Et puis, non : dans la dernière ligne droite, et sans retourner malheureusement vers l’épure des débuts, Ozark se reprend, sauve les meubles, et nous laisse avec (presque) des regrets. Il y a d’abord un excellent premier (huitième, pardon) épisode qui replace la bouleversante Ruth (Julia Garner, parfaite…) au cœur de la saison, où elle restera jusqu’aux dernières minutes de la conclusion. Et il y a ensuite, même si tous les excès de la première partie ne sont pas gommés, le fait que l’histoire se concentre d’une part sur l’affrontement entre Wendy – de plus en plus terrifiante de froideur et de dysfonctionnements – et son père indigne – un formidable personnage que vous aimerez haïr -, et de l’autre sur le danger mortel que représente désormais Camila (la sœur d’Omar Navarro et la mère de Javi…) pour les Byrde, qui doivent déployer toutes les stratégies imaginables pour se sortir du guêpier où ils se sont jetés.

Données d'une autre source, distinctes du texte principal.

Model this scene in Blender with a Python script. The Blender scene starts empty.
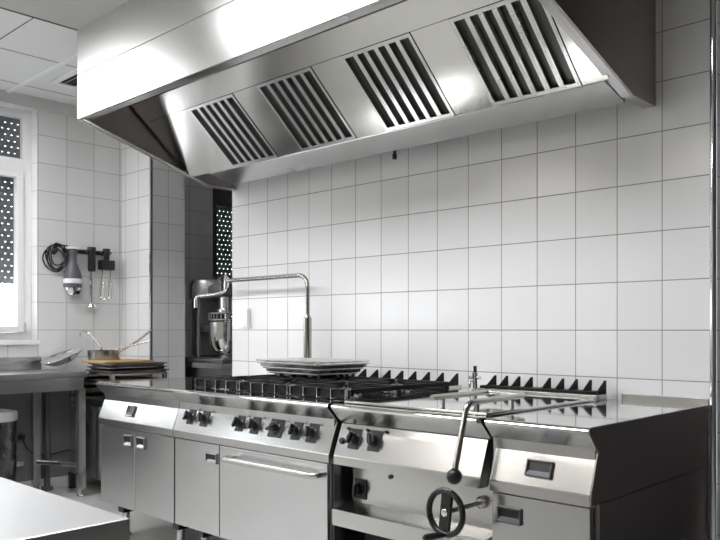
import bpy, bmesh, math, random
from mathutils import Vector, Matrix
random.seed(7)
C = bpy.context.scene.collection
sc = bpy.context.scene
PI = math.pi

# ------------------------------------------------------------------ materials
def new_mat(name):
    m = bpy.data.materials.new(name); m.use_nodes = True
    nt = m.node_tree; b = nt.nodes['Principled BSDF']
    return m, nt, b
def simple(name, col, rough=0.5, metal=0.0, **kw):
    m, nt, b = new_mat(name)
    b.inputs['Base Color'].default_value = (*col, 1)
    b.inputs['Roughness'].default_value = rough
    b.inputs['Metallic'].default_value = metal
    for k, v in kw.items(): b.inputs[k.replace('_', ' ')].default_value = v
    # slight procedural variation of the roughness
    n = nt.nodes.new('ShaderNodeTexNoise'); n.inputs['Scale'].default_value = 9
    tc = nt.nodes.new('ShaderNodeTexCoord'); nt.links.new(tc.outputs['Object'], n.inputs['Vector'])
    mr = nt.nodes.new('ShaderNodeMapRange')
    mr.inputs['To Min'].default_value = max(0.0, rough - .04); mr.inputs['To Max'].default_value = min(1, rough + .04)
    nt.links.new(n.outputs['Fac'], mr.inputs['Value']); nt.links.new(mr.outputs[0], b.inputs['Roughness'])
    return m
def brushed(name, col, r0, r1, grain=(1.5, 60, 160), bump=0, aniso=0.0):
    m, nt, b = new_mat(name)
    if aniso:                                   # horizontal brush lines smear reflections up and down
        tg = nt.nodes.new('ShaderNodeTangent'); tg.direction_type = 'RADIAL'; tg.axis = 'Z'
        nt.links.new(tg.outputs[0], b.inputs['Tangent'])
        b.inputs['Anisotropic'].default_value = aniso; b.inputs['Anisotropic Rotation'].default_value = .25
    tc = nt.nodes.new('ShaderNodeTexCoord'); mp = nt.nodes.new('ShaderNodeMapping')
    mp.inputs['Scale'].default_value = grain
    nt.links.new(tc.outputs['Object'], mp.inputs['Vector'])
    n = nt.nodes.new('ShaderNodeTexNoise'); n.inputs['Scale'].default_value = 1.0; n.inputs['Detail'].default_value = 3
    nt.links.new(mp.outputs[0], n.inputs['Vector'])
    n2 = nt.nodes.new('ShaderNodeTexNoise'); n2.inputs['Scale'].default_value = 1.6; n2.inputs['Detail'].default_value = 0
    nt.links.new(tc.outputs['Object'], n2.inputs['Vector'])
    sc_ = nt.nodes.new('ShaderNodeMath'); sc_.operation = 'MULTIPLY'; sc_.inputs[1].default_value = .04; nt.links.new(n.outputs['Fac'], sc_.inputs[0])
    ad = nt.nodes.new('ShaderNodeMath'); ad.operation = 'ADD'
    nt.links.new(sc_.outputs[0], ad.inputs[0]); nt.links.new(n2.outputs['Fac'], ad.inputs[1])
    mr = nt.nodes.new('ShaderNodeMapRange'); mr.inputs['From Min'].default_value = .0; mr.inputs['From Max'].default_value = 1.04
    mr.inputs['To Min'].default_value = r0; mr.inputs['To Max'].default_value = r1
    nt.links.new(ad.outputs[0], mr.inputs['Value']); nt.links.new(mr.outputs[0], b.inputs['Roughness'])
    cm = nt.nodes.new('ShaderNodeMix'); cm.data_type = 'RGBA'
    cm.inputs['A'].default_value = (*[c * .995 for c in col], 1); cm.inputs['B'].default_value = (*[min(1, c * 1.005) for c in col], 1)
    nt.links.new(n.outputs['Fac'], cm.inputs['Factor']); nt.links.new(cm.outputs['Result'], b.inputs['Base Color'])
    b.inputs['Metallic'].default_value = 1
    if bump:
        bp = nt.nodes.new('ShaderNodeBump'); bp.inputs['Strength'].default_value = bump; bp.inputs['Distance'].default_value = .001
        nt.links.new(n.outputs['Fac'], bp.inputs['Height']); nt.links.new(bp.outputs[0], b.inputs['Normal'])
    return m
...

Oui, lorsque ces deux fils narratifs se rejoignent, dans les deux derniers épisodes impeccables, on retrouve notre amour pour Ozark. On sait que la conclusion a été largement rejetée par les téléspectateurs US, parce qu’elle n’est pas assez moralisante, pas assez claire, pas assez manichéenne : pourtant, ce dernier coup de feu alors que l’image est devenue noire nous semble magistral, presque au niveau de l’incroyable fin suspendue des Soprano. Il résonne comme une condamnation sans appel de la perte de tous les repères moraux et éthiques de Wendy et Marty Byrde, dont l’avidité (le rêve américain) a conduit à la destruction totale de tout ce qu’ils aimaient, leur famille, leurs amis, leurs proches. Il est le son définitif de la plus amère des victoires, qui a été atteinte au prix d’une déshumanisation totale.
Terriblement pessimiste, cette conclusion confère toute sa valeur à Ozark, et nous amène même à pardonner les excès scénaristiques qui ont précédé.